**Task brief**. Count how many lines of the material below have the word "parts" and give only the number.
════════════════════
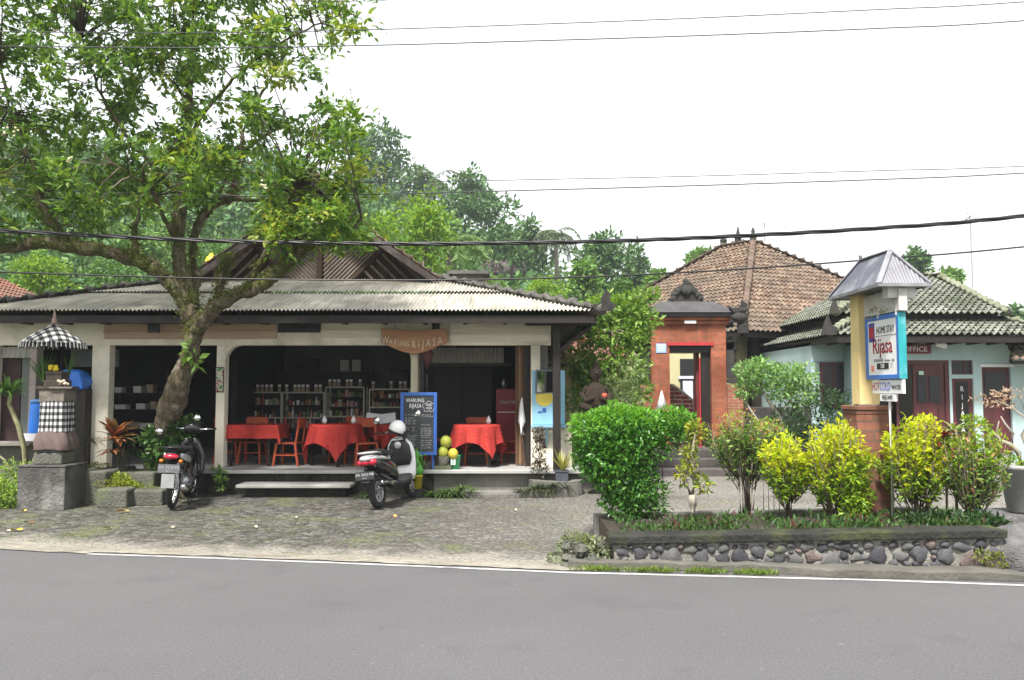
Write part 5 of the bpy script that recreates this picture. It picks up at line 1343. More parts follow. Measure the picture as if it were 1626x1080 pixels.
def scooter(loc, rz, label):
    t = thing('scooter', label, 'scooter', loc, rz)
    wheel(t, 0, .225, .045, 5, silverp); wheel(t, 1.2, .225, .042, 5, silverp)
    L = lambda *a, **k: MB().loft(*a, **k)
    # tail, side covers, tunnel
    L([(-.30, 0, .66, .05, .03), (-.22, 0, .645, .11, .075), (-.05, 0, .60, .145, .11), (.15, 0, .56, .165, .13), (.35, 0, .50, .16, .14), (.48, 0, .44, .14, .12), (.55, 0, .38, .10, .08)], 18).build('body', blackgl, t)
    L([(-.31, 0, .685, .06, .028), (-.2, 0, .69, .125, .04), (-.02, 0, .675, .155, .045), (.1, 0, .655, .162, .035), (.16, 0, .65, .15, .02)], 16).build('tail_panel', silverp, t)
    L([(-.16, 0, .735, .07, .02), (-.08, 0, .75, .12, .04), (.1, 0, .75, .135, .045), (.28, 0, .72, .13, .045), (.45, 0, .715, .10, .04), (.55, 0, .70, .06, .02)], 16, e=2.8).build('seat', black, t)
    q = MB(); q.tube([(-.12, -.02, .74), (-.13, -.18, .76), (-.08, -.30, .765), (.08, -.30, .765), (.13, -.18, .76), (.12, -.02, .74)], .013, 8); q.build('grab_rail', silverp, t)
    q = MB()
    q.ball((-.085, -.225, .635), (.055, .06, .05), 12); q.ball((.085, -.225, .635), (.055, .06, .05), 12); q.ball((0, -.27, .64), (.07, .04, .045), 12); q.build('tail_light', redlens, t)
    L([(.42, 0, .30, .13, .035), (.6, 0, .27, .155, .04), (.85, 0, .28, .15, .045), (.98, 0, .34, .13, .05)], 14, e=4).build('footboard', black, t)
    # leg shield: lofted upright
    q = MB(); q.loft([(.28, 0, 1.02, .13, .045), (.36, 0, 1.00, .18, .04), (.5, 0, .985, .20, .035), (.68, 0, .955, .215, .035), (.8, 0, .93, .19, .04), (.88, 0, .915, .12, .045), (.92, 0, .91, .05, .03)], 18, e=3, axis='z'); q.build('leg_shield', white, t)
    q = MB(); q.loft([(.5, 0, .945, .12, .02), (.6, 0, .925, .17, .035), (.78, 0, .90, .165, .045), (.87, 0, .885, .10, .04)], 16, e=3, axis='z'); q.build('inner_panel', M('charcoal', (.03, .03, .033), .5, .2, 6, .1), t)
    q = MB(); q.lathe([(.05, -.005), (.055, 0), (.05, .006)], (0, .852, .80), 18, rot=Matrix.Rotation(PI / 2, 3, 'X')); q.build('ignition_ring', silverp, t)
    q = MB(); q.loft([(1.02, 0, .33, .07, .03), (1.08, 0, .44, .075, .03), (1.2, 0, .475, .08, .03), (1.33, 0, .42, .075, .03), (1.42, 0, .33, .05, .02)], 14); q.build('front_fender', white, t)
    # steering, turned a little
    q = MB(); q.tube([(0, 1.03, .55), (0, .93, .95)], .03, 10)
    for s in (-1, 1): q.tube([(s * .055, 1.2, .23), (s * .055, 1.08, .55)], .016, 8)
    q.build('fork', black, t)
    q = MB(); q.loft([(-.16, 0, .0, .02, .02), (-.12, .0, .01, .05, .045), (0, .0, .02, .075, .07), (.12, 0, .01, .05, .045), (.16, 0, 0, .02, .02)], 14, axis='y')
    q.v = [(y, .93 + x, 1.0 + z) for x, y, z in q.v]; q.build('handlebar_cover', cowl, t)
    q = MB(); q.tube([(-.32, .84, 1.0), (-.15, .92, 1.0), (.15, .92, 1.0), (.32, .84, 1.0)], .011, 8); hb = q.build('handlebar', steel, t)
    for s in (-1, 1):
        q = MB(); q.tube([(s * .20, .90, 1.0), (s * .33, .835, 1.0)], .017, 8); q.build('grip', rubber, hb)
        q = MB(); q.tube([(s * .16, .95, .985), (s * .30, .91, .975)], .006, 5); q.build('brake_lever', steel, hb)
    mirror_on(t, (-.17, .92, 1.02), (-.31, .90, 1.17), -1); mirror_on(t, (.17, .92, 1.02), (.34, .90, 1.2), 1)
    q = MB()
    for s in (-1, 1): q.tube([(s * .16, .93, 1.0), (s * .15, 1.0, .92), (s * .06, 1.03, .80)], .004, 4)
    q.build('brake_cable', black, t)
    q = MB()
    for s in (-1, 1): q.tube([(s * .168, .40, .40), (s * .176, .2, .50), (s * .168, 0, .585), (s * .14, -.18, .64)], .0035, 4); q.tube([(s * .12, .985, .35), (s * .205, .99, .5), (s * .2, .95, .76)], .003, 4)
    q.build('panel_seam', M('seam_grey', (.10, .10, .10), .5, .1, 5, 0), t)
    # fender, plate, exhaust, engine
    q = MB(); q.loft([(-.34, 0, .37, .06, .012), (-.3, 0, .46, .07, .02), (-.15, 0, .50, .07, .02), (.0, 0, .50, .06, .02)], 12); q.build('rear_fender', black, t)
    plate(t, (0, -.335, .47), (-.25, 0, 0), ('DK 5410 MB', '05 14'), black)
    q = MB(); q.tube([(.13, -.12, .34), (.14, .1, .31), (.14, .34, .27)], [.055, .06, .045], 14); q.tube([(.14, .34, .27), (.05, .5, .22)], .018, 8); q.build('exhaust', black, t)
    q = MB(); q.tube([(.175, -.14, .355), (.185, .04, .33), (.182, .2, .31)], [.035, .045, .03], 12); q.build('exhaust_shield', chrome, t)
    q = MB(); q.loft([(-.05, -.07, .24, .04, .05), (.1, -.08, .25, .05, .07), (.3, -.07, .28, .06, .08), (.42, -.03, .3, .09, .08), (.5, 0, .3, .06, .05)], 14); q.tube([(-.1, .02, .24), (-.13, -.05, .55)], .02, 8); q.build('engine', steel, t)
    q = MB(); q.tube([(-.1, .42, .22), (-.22, .46, .0)], .010, 6); q.build('side_stand', black, t)
    q = MB(); q.loft([(.0, 0, .0, .10, .06), (.03, 0, .01, .13, .10), (.14, 0, .03, .14, .12), (.24, 0, .02, .12, .10), (.27, 0, 0, .06, .05)], 14)
    t.rotation_euler = (0, math.radians(-7), rz)
    return t
SC = W(603, 805, 11.15)
sc_ = scooter((SC.x - .01, 11.15, .012), math.radians(-15), 'white and black scooter parked by the restaurant step, seen from behind')
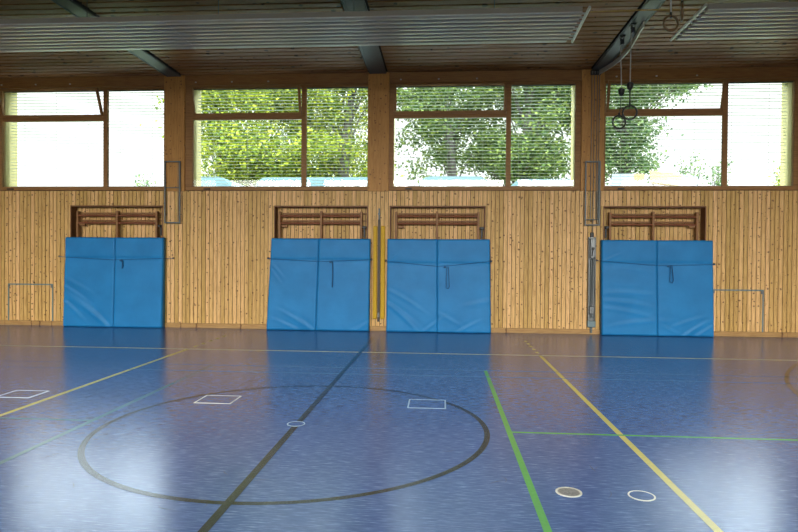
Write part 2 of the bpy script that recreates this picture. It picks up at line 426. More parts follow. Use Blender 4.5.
def hatch(x0, x1, y0, y1, mat, label):
    t = thing('floor_hatch', ((x0+x1)/2, (y0+y1)/2, 0), label, 'floor hatch'); m = MB(); w = .015
    m.box(x0, x1, y0, y0+w, 0, .0028); m.box(x0, x1, y1-w, y1, 0, .0028); m.box(x0, x0+w, y0+w, y1-w, 0, .0028); m.box(x1-w, x1, y0+w, y1-w, 0, .0028)
    m.build('frame', M[mat], t); MB().box(x0+w, x1-w, y0+w, y1-w, 0, .0018).build('lid', M['floor'], t)
hatch(-3.60, -3.20, .80, 1.16, 'white', 'square floor hatch with pale outline beside the left yellow line')
hatch(-1.31, -.90, .77, 1.14, 'white', 'square floor hatch with bright white outline inside the circle, left of the halfway line')
hatch(1.00, 1.41, .79, 1.18, 'greyline', 'square floor hatch with grey-blue outline inside the circle, right of the halfway line')
M['lid'] = flat('grey_metal_lid', (.28,.26,.25), .35, .6, var=.3, scale=60)
def socket(cx, cy, r, mr, ml, label, z=0, w=.014):
    t = thing('floor_socket', (cx, cy, z), label, 'floor socket')
    MB().disc(cx, cy, z, r-w, r, 40, .004).build('ring', M[mr], t)
    l = MB(); l.disc(cx, cy, z, .0, r-w-.001, 40, .003)
    if ml == 'lid': l.bbox(cx-.03, cx+.03, cy-.006, cy+.006, .003, .0045, .001)
    l.build('cover', M[ml], t)
socket(2.225, -1.395, .088, 'white', 'lid', 'round floor socket with white ring and grey metal cover')
socket(2.70, -1.415, .088, 'white', 'floor', 'round floor socket with white ring and blue cover', w=.010)
socket(-.01, .06, .085, 'greyline', 'floor', 'round floor socket at the middle of the centre circle', .003, .009)

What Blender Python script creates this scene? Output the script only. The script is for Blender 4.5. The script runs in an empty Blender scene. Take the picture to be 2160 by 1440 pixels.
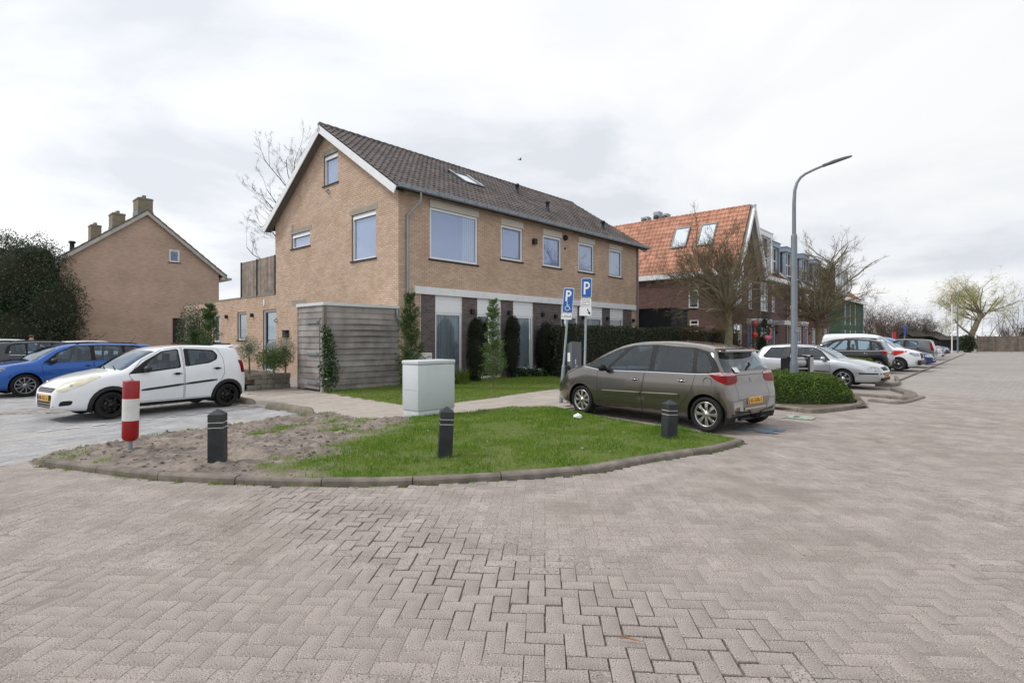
════════════════════
**The answer**. 2